■ **TASK OBJECTIVE**
Print the first line of the material below and each line after it, exactly as written, ending with the line that contains "mb.build('cutout', t)".

■ **SUPPLIED MATERIAL**
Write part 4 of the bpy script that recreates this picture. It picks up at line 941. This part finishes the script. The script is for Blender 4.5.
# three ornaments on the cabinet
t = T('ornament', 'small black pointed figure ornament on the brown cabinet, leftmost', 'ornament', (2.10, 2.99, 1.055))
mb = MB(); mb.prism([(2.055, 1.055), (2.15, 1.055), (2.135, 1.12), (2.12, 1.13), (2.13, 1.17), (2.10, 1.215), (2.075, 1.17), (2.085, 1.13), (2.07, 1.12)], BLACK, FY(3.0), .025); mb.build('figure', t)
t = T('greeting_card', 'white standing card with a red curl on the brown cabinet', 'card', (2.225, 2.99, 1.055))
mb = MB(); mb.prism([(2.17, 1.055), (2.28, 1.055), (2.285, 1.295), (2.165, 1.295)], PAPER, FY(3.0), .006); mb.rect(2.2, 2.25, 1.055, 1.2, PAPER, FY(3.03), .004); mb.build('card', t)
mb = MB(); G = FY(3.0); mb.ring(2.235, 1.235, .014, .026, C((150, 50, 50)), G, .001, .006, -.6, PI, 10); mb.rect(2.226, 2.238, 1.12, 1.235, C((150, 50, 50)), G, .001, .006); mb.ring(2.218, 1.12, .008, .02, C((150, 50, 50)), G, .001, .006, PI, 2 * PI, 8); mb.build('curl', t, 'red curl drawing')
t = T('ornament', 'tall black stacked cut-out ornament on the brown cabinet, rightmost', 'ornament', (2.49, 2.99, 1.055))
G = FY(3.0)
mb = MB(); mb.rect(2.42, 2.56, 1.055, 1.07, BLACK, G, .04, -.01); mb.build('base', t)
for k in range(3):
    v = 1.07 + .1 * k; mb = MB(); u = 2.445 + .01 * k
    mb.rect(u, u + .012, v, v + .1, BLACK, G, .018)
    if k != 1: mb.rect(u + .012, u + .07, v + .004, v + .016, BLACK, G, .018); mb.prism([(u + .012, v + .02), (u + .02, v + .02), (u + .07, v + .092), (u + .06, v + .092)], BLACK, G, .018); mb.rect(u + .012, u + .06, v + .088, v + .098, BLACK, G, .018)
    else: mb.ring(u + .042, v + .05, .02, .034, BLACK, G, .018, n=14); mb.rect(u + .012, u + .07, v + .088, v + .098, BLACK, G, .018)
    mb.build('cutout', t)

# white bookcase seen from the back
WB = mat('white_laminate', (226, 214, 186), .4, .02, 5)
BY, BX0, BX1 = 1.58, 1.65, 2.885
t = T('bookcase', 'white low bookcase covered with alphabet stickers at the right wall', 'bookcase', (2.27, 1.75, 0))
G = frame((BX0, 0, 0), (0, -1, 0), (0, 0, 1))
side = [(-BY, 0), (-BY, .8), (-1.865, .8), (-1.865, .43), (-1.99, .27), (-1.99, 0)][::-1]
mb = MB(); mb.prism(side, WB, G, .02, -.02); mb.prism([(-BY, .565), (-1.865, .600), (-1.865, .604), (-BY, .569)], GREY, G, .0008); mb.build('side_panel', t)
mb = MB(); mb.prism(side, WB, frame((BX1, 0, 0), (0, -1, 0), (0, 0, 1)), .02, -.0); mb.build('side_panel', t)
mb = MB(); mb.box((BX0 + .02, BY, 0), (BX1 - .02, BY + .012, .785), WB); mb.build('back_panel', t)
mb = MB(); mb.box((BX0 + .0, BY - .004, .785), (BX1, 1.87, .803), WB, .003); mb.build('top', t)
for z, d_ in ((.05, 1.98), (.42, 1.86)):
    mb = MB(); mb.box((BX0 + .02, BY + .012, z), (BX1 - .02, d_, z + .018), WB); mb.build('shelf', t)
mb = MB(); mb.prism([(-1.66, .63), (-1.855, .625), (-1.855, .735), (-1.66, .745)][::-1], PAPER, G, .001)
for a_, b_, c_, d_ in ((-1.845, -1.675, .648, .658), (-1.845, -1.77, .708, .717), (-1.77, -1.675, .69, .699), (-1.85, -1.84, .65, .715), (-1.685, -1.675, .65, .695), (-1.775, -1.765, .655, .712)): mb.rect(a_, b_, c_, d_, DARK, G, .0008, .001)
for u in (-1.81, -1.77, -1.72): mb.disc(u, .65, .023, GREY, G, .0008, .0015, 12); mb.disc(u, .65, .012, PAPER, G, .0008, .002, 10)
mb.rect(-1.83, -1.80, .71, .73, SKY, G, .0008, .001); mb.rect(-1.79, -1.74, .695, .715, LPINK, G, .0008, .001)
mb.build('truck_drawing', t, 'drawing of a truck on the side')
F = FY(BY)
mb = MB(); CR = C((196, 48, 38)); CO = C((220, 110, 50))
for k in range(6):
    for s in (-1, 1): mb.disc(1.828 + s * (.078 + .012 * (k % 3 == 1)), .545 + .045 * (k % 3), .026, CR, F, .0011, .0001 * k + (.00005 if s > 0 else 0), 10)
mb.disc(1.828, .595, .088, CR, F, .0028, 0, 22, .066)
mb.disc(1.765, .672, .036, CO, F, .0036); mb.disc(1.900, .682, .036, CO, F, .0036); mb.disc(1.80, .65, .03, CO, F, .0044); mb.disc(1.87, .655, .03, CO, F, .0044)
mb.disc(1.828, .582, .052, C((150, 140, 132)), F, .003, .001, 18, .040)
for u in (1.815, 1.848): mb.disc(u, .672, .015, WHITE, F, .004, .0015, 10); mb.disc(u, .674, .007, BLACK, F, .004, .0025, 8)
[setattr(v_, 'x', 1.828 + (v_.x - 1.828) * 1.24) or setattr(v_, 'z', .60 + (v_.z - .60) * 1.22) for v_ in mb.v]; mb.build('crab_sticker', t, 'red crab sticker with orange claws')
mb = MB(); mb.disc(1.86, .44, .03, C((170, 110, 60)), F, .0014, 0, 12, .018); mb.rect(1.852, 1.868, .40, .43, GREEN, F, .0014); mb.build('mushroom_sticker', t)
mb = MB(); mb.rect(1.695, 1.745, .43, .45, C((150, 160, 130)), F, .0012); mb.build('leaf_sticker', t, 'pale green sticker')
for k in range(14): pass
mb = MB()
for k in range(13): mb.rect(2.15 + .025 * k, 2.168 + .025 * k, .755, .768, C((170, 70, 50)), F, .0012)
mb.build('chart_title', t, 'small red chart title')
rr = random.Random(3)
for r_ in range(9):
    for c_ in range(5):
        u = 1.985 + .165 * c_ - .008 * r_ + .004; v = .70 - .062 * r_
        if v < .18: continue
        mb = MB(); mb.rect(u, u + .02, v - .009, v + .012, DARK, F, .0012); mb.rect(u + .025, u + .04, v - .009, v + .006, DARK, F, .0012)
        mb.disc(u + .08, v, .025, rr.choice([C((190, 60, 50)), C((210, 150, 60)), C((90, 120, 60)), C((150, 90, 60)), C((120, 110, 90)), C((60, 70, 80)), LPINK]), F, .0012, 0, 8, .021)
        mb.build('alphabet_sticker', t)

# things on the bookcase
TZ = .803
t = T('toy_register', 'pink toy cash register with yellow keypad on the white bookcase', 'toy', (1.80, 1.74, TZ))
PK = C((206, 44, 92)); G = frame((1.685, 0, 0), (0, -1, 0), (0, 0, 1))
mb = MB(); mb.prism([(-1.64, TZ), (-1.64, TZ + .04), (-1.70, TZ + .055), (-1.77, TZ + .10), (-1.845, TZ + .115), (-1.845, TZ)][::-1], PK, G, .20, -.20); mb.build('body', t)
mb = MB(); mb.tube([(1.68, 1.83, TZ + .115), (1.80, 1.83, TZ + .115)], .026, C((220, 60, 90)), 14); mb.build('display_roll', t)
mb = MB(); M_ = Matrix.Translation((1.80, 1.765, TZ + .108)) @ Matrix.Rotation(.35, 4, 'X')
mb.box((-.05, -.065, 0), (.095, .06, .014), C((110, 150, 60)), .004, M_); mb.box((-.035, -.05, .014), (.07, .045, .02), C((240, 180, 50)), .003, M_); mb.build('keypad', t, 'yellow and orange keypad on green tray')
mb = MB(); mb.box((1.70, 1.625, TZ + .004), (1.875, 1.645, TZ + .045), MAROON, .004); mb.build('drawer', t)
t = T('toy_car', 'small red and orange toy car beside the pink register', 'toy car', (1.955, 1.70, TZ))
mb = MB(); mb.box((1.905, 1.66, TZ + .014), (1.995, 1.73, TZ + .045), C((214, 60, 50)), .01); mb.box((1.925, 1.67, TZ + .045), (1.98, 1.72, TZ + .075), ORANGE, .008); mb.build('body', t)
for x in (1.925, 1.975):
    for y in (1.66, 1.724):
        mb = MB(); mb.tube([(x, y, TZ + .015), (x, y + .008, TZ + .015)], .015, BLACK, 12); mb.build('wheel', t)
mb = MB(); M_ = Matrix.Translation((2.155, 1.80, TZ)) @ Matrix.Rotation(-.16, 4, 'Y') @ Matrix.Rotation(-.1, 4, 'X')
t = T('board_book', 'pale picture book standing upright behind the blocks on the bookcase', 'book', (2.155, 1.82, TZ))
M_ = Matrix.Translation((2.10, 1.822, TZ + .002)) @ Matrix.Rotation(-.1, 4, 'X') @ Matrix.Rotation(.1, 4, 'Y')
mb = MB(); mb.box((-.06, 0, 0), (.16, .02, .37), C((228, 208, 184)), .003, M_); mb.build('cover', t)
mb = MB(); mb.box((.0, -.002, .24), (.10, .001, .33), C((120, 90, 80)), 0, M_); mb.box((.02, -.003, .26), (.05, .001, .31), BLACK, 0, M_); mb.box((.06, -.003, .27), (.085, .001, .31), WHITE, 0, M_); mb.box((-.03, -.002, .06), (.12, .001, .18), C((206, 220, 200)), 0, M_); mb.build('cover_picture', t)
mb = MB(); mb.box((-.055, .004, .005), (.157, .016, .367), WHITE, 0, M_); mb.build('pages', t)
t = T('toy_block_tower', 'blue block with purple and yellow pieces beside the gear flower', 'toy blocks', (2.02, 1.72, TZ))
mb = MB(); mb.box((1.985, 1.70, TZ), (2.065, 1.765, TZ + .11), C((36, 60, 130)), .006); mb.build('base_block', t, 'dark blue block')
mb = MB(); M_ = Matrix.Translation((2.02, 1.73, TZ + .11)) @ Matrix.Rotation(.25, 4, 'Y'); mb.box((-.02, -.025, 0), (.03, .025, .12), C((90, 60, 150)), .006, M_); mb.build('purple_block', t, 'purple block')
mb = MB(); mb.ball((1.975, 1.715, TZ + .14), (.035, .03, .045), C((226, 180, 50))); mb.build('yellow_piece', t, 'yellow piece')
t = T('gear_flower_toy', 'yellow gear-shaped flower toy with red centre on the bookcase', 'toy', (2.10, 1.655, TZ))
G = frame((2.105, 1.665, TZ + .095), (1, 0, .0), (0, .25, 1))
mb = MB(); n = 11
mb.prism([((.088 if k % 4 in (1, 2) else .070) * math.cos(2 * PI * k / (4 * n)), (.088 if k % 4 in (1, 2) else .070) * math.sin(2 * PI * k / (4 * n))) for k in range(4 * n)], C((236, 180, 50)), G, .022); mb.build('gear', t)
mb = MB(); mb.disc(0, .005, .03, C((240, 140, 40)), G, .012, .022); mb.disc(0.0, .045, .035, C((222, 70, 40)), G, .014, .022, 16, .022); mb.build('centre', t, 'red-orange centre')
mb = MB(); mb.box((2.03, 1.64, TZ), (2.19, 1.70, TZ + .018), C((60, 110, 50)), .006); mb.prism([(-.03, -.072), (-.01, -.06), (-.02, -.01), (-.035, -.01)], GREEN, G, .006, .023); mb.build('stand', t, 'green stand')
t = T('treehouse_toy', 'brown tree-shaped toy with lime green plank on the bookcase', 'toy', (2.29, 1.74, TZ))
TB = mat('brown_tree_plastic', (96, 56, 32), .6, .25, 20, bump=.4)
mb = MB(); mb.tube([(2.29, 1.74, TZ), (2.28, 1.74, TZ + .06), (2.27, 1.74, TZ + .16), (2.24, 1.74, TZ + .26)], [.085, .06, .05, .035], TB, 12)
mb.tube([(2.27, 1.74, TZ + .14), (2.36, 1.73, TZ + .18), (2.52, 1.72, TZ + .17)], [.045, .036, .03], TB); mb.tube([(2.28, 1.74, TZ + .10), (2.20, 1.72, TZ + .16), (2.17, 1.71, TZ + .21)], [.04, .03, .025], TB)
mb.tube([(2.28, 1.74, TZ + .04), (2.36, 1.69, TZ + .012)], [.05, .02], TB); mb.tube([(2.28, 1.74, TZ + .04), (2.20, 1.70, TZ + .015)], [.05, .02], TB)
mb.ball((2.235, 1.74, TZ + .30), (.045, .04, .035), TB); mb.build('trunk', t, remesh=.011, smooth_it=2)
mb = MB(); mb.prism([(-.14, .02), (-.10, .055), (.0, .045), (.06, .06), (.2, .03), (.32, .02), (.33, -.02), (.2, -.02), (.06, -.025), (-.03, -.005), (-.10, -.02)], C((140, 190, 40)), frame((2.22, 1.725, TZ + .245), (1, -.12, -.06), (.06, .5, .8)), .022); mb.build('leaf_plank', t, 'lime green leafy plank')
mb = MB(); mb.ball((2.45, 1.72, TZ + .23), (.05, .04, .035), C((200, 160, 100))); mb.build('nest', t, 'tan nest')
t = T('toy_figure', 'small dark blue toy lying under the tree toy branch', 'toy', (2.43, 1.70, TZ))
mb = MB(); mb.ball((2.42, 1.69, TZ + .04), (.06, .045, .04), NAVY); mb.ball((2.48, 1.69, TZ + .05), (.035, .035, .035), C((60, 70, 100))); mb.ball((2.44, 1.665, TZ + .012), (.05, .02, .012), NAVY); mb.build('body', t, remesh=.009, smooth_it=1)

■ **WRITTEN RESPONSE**
Write part 4 of the bpy script that recreates this picture. It picks up at line 941. This part finishes the script. The script is for Blender 4.5.
# three ornaments on the cabinet
t = T('ornament', 'small black pointed figure ornament on the brown cabinet, leftmost', 'ornament', (2.10, 2.99, 1.055))
mb = MB(); mb.prism([(2.055, 1.055), (2.15, 1.055), (2.135, 1.12), (2.12, 1.13), (2.13, 1.17), (2.10, 1.215), (2.075, 1.17), (2.085, 1.13), (2.07, 1.12)], BLACK, FY(3.0), .025); mb.build('figure', t)
t = T('greeting_card', 'white standing card with a red curl on the brown cabinet', 'card', (2.225, 2.99, 1.055))
mb = MB(); mb.prism([(2.17, 1.055), (2.28, 1.055), (2.285, 1.295), (2.165, 1.295)], PAPER, FY(3.0), .006); mb.rect(2.2, 2.25, 1.055, 1.2, PAPER, FY(3.03), .004); mb.build('card', t)
mb = MB(); G = FY(3.0); mb.ring(2.235, 1.235, .014, .026, C((150, 50, 50)), G, .001, .006, -.6, PI, 10); mb.rect(2.226, 2.238, 1.12, 1.235, C((150, 50, 50)), G, .001, .006); mb.ring(2.218, 1.12, .008, .02, C((150, 50, 50)), G, .001, .006, PI, 2 * PI, 8); mb.build('curl', t, 'red curl drawing')
t = T('ornament', 'tall black stacked cut-out ornament on the brown cabinet, rightmost', 'ornament', (2.49, 2.99, 1.055))
G = FY(3.0)
mb = MB(); mb.rect(2.42, 2.56, 1.055, 1.07, BLACK, G, .04, -.01); mb.build('base', t)
for k in range(3):
    v = 1.07 + .1 * k; mb = MB(); u = 2.445 + .01 * k
    mb.rect(u, u + .012, v, v + .1, BLACK, G, .018)
    if k != 1: mb.rect(u + .012, u + .07, v + .004, v + .016, BLACK, G, .018); mb.prism([(u + .012, v + .02), (u + .02, v + .02), (u + .07, v + .092), (u + .06, v + .092)], BLACK, G, .018); mb.rect(u + .012, u + .06, v + .088, v + .098, BLACK, G, .018)
    else: mb.ring(u + .042, v + .05, .02, .034, BLACK, G, .018, n=14); mb.rect(u + .012, u + .07, v + .088, v + .098, BLACK, G, .018)
    mb.build('cutout', t)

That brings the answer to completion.